Hoy se cumple el primer aniversario desde que el expresidente egipcio Hosni Mubarak dejara el poder en manos del Ejército egipcio tras la histórica revuelta popular prodemocrática que acabó con un régimen de tres décadas. Un año después, los ciudadanos mantienen sobre las nuevas autoridades militares las mismas exigencias que hacían al Gobierno del dirigente derrocado, ahora convaleciente y en un proceso judicial por asesinato premeditado de civiles.
Pero el derrocamiento de Mubarak, segundo mandatario en caer por la Primavera Árabe después de su homólogo tunecino, Zine Abidine Ben Alí, no ha contribuido a mejorar drásticamente la situación del país a pesar de la sensación inicial de triunfo. Es más, los militares han incrementado su presión sobre la población mientras han emprendido maniobras para absorber dentro de su entramado a los partidos islamistas vencedores de los comicios legislativos, marginando a los manifestantes.

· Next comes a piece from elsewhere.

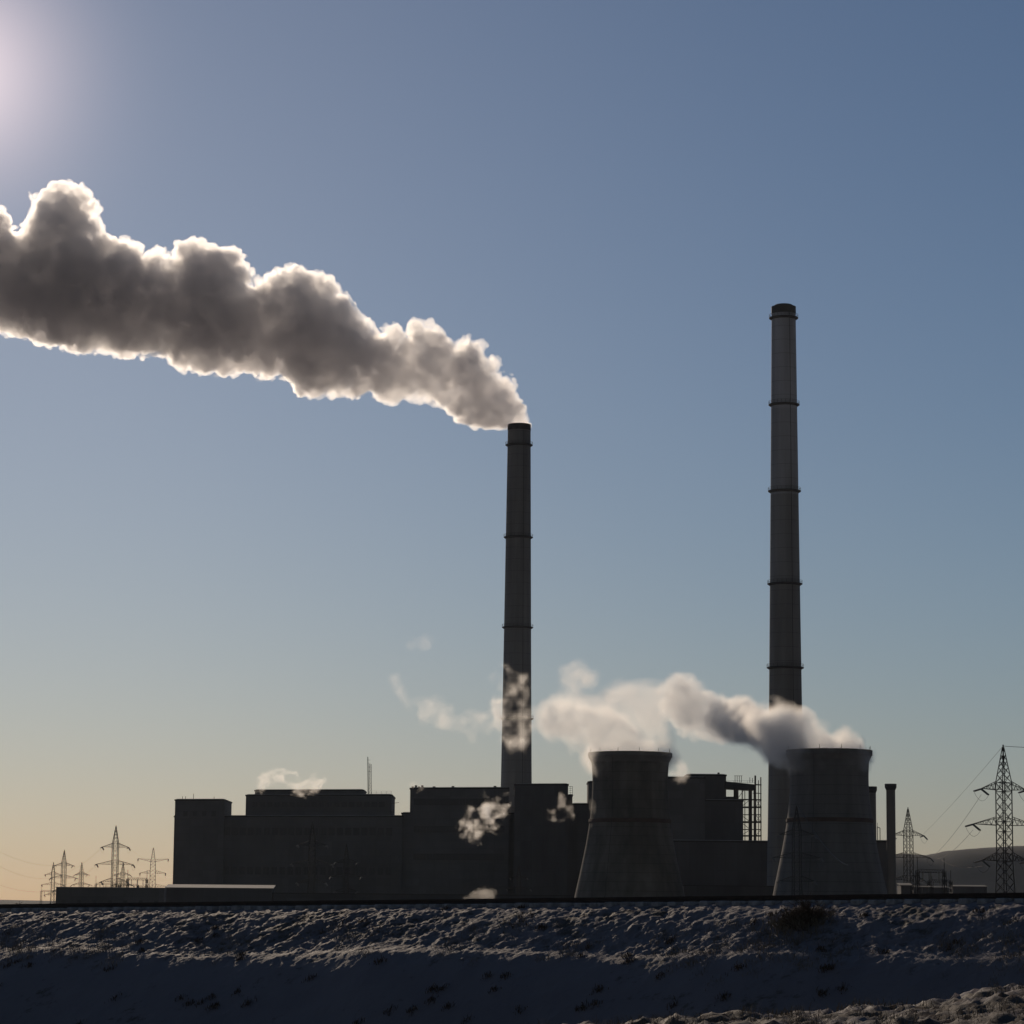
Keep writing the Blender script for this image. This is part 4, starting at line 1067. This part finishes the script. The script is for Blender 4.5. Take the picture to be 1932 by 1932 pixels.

Hoy, «el júbilo ha sido sustituido por el nerviosismo y la violencia bulle en las calles de El Cairo, donde la cúpula militar se muestra reticente a abandonar el poder y ha emprendido una campaña de asedio tanto contra los activistas como contra la comunidad internacional, que pretende ayudar», según entienden los expertos del grupo de análisis Brookings Institution.